Dans ce livre, la Confédération paysanne développe de manière argumentée ses réponses mais aussi, et c’est un des intérêts de ce livre, elle tente de faire entendre la voix, « le ressenti », de paysans ou d’éleveurs à un moment où « la plupart des consommateurs ont un rapport distendu avec les animaux » et ont du mal à faire le lien entre la viande et l’animal.

Pour Sylvain Apostolo, éleveur dans le Var, certaines images des vidéos de L214 sont choquantes. Il attribue ces pratiques à un manque de formation et aux mauvaises conditions de travail dans les abattoirs.
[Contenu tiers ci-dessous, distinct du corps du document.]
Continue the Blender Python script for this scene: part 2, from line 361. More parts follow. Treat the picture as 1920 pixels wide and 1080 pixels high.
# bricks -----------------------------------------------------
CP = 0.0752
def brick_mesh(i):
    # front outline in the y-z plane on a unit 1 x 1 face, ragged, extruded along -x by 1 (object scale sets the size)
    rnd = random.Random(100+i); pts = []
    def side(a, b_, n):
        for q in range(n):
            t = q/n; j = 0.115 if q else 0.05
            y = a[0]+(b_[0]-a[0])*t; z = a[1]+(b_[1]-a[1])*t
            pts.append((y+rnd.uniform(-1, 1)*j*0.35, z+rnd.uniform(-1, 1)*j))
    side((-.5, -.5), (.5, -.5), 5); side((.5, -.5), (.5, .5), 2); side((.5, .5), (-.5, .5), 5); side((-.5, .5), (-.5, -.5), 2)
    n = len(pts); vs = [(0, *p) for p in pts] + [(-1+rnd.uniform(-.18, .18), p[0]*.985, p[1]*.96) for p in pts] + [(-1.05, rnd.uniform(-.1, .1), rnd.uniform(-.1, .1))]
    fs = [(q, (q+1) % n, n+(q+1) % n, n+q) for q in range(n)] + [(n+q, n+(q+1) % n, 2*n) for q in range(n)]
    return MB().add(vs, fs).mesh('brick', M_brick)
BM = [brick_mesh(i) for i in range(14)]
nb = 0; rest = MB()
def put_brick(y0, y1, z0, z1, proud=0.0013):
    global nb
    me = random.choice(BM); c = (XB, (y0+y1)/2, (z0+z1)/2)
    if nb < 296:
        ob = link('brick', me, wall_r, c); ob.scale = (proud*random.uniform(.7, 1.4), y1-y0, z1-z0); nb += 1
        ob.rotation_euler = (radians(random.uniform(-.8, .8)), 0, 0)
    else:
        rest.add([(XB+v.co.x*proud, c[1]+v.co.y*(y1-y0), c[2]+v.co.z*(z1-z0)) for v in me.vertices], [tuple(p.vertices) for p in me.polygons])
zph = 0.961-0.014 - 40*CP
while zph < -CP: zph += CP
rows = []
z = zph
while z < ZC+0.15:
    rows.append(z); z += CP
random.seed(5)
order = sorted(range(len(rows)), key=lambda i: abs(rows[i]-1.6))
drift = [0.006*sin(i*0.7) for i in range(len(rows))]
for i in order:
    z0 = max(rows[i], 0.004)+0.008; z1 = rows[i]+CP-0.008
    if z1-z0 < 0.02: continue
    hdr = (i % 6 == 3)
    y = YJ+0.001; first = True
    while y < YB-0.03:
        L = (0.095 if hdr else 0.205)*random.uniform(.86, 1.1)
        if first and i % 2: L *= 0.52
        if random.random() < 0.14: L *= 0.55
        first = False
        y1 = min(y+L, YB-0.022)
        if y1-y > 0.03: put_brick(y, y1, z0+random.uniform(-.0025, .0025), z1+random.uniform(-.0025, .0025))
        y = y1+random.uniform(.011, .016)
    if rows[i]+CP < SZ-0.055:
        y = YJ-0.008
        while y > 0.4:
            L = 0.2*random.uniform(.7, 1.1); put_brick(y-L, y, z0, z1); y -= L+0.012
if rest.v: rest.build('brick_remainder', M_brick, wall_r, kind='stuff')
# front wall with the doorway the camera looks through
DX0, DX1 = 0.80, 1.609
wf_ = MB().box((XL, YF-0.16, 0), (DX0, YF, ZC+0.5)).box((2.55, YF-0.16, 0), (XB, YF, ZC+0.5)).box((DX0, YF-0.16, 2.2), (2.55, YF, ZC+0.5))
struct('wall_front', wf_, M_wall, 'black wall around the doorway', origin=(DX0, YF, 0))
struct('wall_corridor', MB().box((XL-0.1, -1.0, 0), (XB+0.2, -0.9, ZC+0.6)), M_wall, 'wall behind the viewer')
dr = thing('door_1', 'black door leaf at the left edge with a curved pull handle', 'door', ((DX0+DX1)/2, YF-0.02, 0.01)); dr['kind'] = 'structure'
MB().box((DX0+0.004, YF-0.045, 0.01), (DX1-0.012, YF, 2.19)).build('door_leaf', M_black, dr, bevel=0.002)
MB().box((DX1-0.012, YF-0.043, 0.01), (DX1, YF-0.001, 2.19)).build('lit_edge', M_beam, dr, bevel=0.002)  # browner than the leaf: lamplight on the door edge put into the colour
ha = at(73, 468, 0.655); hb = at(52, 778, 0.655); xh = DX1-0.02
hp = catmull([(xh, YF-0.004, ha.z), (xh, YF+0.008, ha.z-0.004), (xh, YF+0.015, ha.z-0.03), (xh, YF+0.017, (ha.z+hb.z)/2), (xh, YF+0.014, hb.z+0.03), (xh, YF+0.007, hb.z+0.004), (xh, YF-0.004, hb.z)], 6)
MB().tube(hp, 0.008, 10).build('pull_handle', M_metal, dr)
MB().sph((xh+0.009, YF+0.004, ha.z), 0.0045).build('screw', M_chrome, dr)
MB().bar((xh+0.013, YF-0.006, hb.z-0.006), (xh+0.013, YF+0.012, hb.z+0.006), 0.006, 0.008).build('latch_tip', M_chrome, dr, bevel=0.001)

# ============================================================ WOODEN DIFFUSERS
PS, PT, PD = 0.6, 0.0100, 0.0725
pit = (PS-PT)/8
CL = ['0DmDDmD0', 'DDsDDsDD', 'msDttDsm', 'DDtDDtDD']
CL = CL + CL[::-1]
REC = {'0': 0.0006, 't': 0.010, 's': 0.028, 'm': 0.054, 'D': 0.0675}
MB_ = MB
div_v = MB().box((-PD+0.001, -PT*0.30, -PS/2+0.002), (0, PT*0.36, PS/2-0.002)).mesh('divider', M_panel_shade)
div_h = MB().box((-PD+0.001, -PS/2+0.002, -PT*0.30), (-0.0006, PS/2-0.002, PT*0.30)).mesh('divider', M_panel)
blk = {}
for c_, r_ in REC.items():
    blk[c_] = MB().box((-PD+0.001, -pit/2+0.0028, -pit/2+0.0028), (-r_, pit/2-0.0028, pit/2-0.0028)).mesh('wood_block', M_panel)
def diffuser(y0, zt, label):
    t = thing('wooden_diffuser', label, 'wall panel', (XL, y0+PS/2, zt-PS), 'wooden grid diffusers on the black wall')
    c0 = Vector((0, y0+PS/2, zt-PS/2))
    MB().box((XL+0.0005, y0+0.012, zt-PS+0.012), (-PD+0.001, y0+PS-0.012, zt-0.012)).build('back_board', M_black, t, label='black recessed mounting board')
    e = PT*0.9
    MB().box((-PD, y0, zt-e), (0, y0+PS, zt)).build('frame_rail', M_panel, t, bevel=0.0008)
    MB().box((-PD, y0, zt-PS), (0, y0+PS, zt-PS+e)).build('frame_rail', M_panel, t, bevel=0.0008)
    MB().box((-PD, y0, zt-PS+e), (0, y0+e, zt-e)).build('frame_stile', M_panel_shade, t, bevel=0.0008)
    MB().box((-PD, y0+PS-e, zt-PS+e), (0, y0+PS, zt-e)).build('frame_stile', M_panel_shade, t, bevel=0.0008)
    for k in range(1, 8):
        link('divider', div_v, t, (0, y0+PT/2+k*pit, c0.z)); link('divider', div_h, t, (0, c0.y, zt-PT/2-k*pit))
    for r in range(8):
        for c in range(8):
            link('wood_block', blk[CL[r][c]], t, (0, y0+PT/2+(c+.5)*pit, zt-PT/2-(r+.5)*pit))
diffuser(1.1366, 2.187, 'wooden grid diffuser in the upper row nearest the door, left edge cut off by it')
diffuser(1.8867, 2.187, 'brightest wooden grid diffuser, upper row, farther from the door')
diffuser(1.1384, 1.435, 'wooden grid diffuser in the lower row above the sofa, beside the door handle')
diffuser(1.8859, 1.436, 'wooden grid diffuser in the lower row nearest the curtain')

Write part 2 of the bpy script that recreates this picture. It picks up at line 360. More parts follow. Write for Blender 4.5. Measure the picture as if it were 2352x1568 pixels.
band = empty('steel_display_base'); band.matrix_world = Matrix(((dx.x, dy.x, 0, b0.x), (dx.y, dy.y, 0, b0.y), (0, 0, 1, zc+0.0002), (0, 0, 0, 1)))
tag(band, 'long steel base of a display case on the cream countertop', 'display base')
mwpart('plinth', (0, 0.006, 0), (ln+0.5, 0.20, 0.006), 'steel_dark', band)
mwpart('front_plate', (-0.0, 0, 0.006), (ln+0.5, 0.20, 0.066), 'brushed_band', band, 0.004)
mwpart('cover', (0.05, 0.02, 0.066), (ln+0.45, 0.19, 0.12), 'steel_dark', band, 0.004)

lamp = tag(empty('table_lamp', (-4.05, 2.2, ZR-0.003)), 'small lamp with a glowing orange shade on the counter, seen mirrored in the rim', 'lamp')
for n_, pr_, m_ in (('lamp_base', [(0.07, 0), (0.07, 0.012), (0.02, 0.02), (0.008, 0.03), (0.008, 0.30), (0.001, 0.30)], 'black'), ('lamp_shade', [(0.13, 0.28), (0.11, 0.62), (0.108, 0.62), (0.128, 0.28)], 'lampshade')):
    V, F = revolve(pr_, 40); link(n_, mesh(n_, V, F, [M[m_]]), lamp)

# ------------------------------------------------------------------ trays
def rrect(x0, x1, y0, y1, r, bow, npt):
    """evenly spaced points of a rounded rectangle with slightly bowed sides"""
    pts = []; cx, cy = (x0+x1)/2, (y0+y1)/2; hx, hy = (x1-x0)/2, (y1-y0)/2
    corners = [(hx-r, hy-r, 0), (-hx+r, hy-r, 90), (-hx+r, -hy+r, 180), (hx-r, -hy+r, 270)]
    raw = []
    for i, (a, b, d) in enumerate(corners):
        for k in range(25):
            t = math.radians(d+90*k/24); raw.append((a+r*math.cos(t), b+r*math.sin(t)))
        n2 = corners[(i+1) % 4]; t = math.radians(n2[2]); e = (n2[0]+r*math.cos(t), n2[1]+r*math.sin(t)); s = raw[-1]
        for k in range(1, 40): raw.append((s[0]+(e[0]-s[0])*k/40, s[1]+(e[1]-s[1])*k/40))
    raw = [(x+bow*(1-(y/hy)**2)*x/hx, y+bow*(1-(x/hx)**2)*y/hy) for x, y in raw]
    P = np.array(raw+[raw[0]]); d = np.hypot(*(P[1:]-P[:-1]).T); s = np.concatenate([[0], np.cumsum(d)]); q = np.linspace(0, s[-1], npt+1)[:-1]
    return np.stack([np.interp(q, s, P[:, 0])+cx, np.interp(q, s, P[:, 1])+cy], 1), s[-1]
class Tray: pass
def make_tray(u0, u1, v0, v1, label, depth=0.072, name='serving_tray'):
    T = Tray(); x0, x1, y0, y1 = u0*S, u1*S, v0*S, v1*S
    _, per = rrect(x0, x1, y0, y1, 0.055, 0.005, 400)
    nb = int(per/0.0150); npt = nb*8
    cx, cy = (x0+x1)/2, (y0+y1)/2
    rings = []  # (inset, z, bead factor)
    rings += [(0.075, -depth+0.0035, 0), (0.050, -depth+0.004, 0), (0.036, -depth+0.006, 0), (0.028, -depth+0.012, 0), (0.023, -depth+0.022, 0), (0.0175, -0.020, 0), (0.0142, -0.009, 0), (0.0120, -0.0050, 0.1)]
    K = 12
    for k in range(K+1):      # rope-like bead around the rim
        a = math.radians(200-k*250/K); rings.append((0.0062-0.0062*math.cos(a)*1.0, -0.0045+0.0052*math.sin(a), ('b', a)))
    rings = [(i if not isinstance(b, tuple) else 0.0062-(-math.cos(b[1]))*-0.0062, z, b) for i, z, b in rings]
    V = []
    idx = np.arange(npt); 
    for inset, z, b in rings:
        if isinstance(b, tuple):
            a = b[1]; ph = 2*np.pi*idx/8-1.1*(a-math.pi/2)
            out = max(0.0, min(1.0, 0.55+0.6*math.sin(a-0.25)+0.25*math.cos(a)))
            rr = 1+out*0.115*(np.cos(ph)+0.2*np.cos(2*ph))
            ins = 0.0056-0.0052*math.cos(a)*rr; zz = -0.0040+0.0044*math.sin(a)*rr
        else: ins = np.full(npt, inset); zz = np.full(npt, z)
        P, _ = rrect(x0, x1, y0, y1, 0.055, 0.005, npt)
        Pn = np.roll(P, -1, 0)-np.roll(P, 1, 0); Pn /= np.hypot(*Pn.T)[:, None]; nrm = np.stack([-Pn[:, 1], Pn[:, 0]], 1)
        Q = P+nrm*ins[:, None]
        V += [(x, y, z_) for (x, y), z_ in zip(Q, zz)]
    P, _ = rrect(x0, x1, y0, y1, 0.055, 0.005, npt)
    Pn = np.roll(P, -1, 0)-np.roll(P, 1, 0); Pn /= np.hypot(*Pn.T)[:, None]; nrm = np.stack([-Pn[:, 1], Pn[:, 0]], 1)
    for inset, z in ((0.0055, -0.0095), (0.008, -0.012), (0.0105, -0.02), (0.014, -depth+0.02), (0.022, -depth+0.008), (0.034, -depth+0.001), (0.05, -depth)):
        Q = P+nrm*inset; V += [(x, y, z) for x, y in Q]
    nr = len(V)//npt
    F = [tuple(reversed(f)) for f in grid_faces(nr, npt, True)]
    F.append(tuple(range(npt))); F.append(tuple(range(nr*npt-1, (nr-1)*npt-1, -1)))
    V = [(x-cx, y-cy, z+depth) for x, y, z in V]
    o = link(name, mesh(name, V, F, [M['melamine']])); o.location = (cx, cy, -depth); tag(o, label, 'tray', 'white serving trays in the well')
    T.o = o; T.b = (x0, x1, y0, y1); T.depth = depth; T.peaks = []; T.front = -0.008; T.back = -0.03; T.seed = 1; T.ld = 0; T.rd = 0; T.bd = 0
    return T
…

Les actions anti-élevage « nous poussent à nous interroger sur le lien avec nos animaux ». Cependant, le syndicat refuse les injures, les intimidations et les violences envers les éleveurs, les personnels des abattoirs et les bouchers voire les amateurs de viande de la part de certains véganes.

 Pour le mouvement, la montée de ces critiques renvoie aux défauts de l’élevage industriel, à la déconnexion des urbains d’avec le monde animal, à des préoccupations environnementales légitimes et à une volonté d’oublier la mort dans les sociétés occidentales. Pour la CP, les véganes confondent l’élevage industriel, « modèle du passé » qu’elle dénonce et l’élevage paysan. Elle rappelle que la « lutte contre l’industrialisation de l’agriculture » est un de ces combats majeurs, tel celui mené contre « l’usine des 1000 vaches ». Or, affirme S. Apostolo : « la majorité des éleveurs ne fait pas de l’élevage industriel ». Et, pour le syndicat, « supprimer l’élevage [paysan] n’empêchera pas l’agriculture industrielle de prospérer ». Pour lui, l’élevage, la domestication des animaux ne sauraient être comparés à de l’esclavage ou à de l’exploitation. Il rappelle par ailleurs, que sans fumure d’origine animale les productions végétales nécessiteraient des doses d’engrais chimiques plus importantes.

Au-delà de la déconstruction du discours critique porté par une partie des véganes, le syndicat veut montrer que la cause animale n’est pas l’apanage des mouvements animalistes mais peut aussi être portée par des paysans, des éleveurs.

 L’essentiel de l’ouvrage est consacré à ce que la CP appelle l’élevage paysan et à son intérêt pour les éleveurs, pour la société et pour l’environnement. Elle entend répondre aussi aux questions éthiques soulevées. Pour elle, l’élevage est « une forme de relation Humain-Animal particulièrement approfondie », ce qui suppose « bientraitance ». Le lien et les échanges avec l’animal sont au cœur du métier d’éleveur qui aime ses bêtes, éprouve du plaisir dans son travail. La bientraitance animale passe par le refus de la segmentation (spécialisation) des élevages, par le lien de ceux-ci au territoire, par la limitation des troupeaux, le plein air ou le pastoralisme. Dans les territoires, l’élevage paysan permettrait l’existence de paysages divers, apporterait des bienfaits au sol et éviterait la déprise rurale. Il serait aussi bénéfique à l’environnement et au climat car il polluerait moins, préserverait la ressource en eau et nécessiterait moins de transport. Ce mode de production serait aussi plus favorable à la biodiversité végétale (existence de haies, semences paysannes variées) et animale (avec le recours à des races rustiques). Les produits de l’agriculture paysanne sont aussi bénéfiques, rappelle le syndicat, pour la santé des hommes bien meilleurs que ceux issus de l’agriculture industrialisée. Reste que cet élevage paysan devrait bénéficier de « politiques publiques cohérentes en faveur du bien-être paysan et de la bientraitance animale »

Le syndicat n’élude pas la question de l’abattage des animaux, il se prononce pour une « mort digne des animaux ». Pour y parvenir, il défend l’existence d’abattoirs de proximité ou l’abattage à la ferme par des abattoirs mobiles et s’oppose aux structures industrielles. Il pense que les éleveurs doivent le plus possible prendre en charge l’abattage de leurs animaux, plaide pour une meilleure transparence des abattoirs et de meilleures conditions de travail et plus de reconnaissance pour les salariés de ces entreprises.

Ce livre est une utile contribution au débat sur la place de l’élevage dans nos sociétés, sur le type d’agriculture que nous voulons, sur la place que la société doit accorder aux paysans et aux éleveurs mais aussi sur la place de l’alimentation animale. Un livre militant certes mais qui s’adresse à tous et fait entendre sans excès ni invectives le vécu des éleveurs tout en présentant des propositions intéressantes pour ouvrir le débat sans caricatures.